La question du neuf, en death mélodique français, n’est pas une question de renversement brutal, façon révolution russe. L’innovation, ici, c’est la manière de détourner l’héritage et d’oser des fusions risquées.

Trois axes ressortent :

  • Hybridation extrême : Passage progressif, voix claires, claviers omniprésents. Les puristes font des cauchemars mais sur scène, le public ne bronche pas… il moshe.
  • Ouverture à d’autres styles : Le metalcore, le post-metal et même le blackgaze contaminent clairement l’ADN de certains albums récents (cf. les productions de Atlantis Chronicles post-2017).
  • Mise en avant de l’identité française : Avec l’acceptation de la langue dans le chant et des thèmes locaux – la mythologie celtique et la littérature du XIXe irriguent certains textes.

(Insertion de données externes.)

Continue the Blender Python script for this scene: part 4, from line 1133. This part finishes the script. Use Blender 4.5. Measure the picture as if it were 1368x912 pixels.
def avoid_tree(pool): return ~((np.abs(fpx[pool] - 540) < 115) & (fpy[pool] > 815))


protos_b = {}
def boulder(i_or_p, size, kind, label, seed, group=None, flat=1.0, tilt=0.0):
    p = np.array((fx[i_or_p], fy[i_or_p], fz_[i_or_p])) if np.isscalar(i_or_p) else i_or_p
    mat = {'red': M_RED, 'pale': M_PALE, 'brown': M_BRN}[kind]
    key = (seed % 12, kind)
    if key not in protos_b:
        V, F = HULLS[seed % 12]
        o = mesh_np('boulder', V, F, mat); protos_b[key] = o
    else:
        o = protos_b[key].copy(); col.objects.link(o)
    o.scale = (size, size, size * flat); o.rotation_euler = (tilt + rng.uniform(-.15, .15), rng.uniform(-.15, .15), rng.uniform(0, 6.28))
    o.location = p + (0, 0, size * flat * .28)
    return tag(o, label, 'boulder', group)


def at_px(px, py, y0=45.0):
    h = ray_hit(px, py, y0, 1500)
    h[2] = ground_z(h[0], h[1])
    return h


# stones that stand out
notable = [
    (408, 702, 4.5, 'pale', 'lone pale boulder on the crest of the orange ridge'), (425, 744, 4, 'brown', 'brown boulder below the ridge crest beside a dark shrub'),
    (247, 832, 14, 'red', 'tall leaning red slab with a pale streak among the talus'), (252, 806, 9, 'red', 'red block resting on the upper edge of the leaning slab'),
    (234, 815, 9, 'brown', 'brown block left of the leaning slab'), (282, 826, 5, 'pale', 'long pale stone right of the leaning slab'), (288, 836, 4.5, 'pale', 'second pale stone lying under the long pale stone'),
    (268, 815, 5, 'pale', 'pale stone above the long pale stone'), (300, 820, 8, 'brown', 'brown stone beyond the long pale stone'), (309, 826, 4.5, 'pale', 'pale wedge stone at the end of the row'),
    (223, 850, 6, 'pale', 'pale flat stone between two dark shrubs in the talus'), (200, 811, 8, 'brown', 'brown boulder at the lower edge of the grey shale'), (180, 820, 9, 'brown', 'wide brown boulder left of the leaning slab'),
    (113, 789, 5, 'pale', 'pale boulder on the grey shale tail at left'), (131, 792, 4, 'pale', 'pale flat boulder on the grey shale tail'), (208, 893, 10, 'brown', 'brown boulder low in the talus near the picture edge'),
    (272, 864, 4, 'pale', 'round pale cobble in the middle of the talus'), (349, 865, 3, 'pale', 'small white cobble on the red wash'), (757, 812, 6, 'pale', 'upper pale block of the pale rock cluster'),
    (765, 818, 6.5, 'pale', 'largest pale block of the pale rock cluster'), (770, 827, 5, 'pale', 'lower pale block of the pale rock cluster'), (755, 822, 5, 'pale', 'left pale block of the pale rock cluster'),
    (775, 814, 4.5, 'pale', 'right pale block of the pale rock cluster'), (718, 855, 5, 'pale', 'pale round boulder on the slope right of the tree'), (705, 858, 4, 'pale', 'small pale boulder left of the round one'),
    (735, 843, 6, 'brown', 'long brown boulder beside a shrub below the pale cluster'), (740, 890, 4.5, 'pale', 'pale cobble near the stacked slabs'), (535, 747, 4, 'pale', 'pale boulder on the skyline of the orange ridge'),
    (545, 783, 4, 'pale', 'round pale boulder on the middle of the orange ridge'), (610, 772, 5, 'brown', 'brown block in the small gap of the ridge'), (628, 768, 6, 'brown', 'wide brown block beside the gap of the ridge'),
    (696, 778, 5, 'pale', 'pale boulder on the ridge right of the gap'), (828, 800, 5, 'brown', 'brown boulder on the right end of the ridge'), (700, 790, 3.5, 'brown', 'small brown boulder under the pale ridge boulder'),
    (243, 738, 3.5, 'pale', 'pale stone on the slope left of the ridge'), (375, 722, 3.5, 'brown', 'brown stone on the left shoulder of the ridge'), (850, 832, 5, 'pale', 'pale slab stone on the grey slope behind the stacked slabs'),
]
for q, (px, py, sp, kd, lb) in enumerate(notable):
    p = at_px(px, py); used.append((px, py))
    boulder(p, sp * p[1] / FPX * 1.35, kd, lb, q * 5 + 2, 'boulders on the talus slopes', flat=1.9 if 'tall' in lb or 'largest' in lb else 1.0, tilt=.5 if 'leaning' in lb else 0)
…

Quel avenir pour la scène death mélo tricolore ?

Longtemps, la France s’est contentée de jouer les seconds couteaux ou les outsiders, calquée sur les canons du Nordic sound. Mais 2024 offre un constat plus nuancé : la scène explose ses propres limites, s’ouvre à la saturation sans frontières, et impose ses signatures. Reste encore le défi de la visibilité internationale (label, promo, distribution...). Mais pour qui creuse au-delà des rayons new releases et du palmarès Nuclear Blast, la France propose des claques sonores et quelques coups d’avance. Qu’on se le dise, le death mélodique n’est pas qu’une affaire de latitude : à force de abraser la scène, certains groupes français pourraient bien offrir au monde le death mélodique 3.0, sauce camembert-ferraille...

Pour explorer, osez sortir des playlists balisées. Le death mélo tricolore ne manque ni de talent ni de prise de risque. Le vrai bruit de fond, c’est peut-être là qu’il prend racine.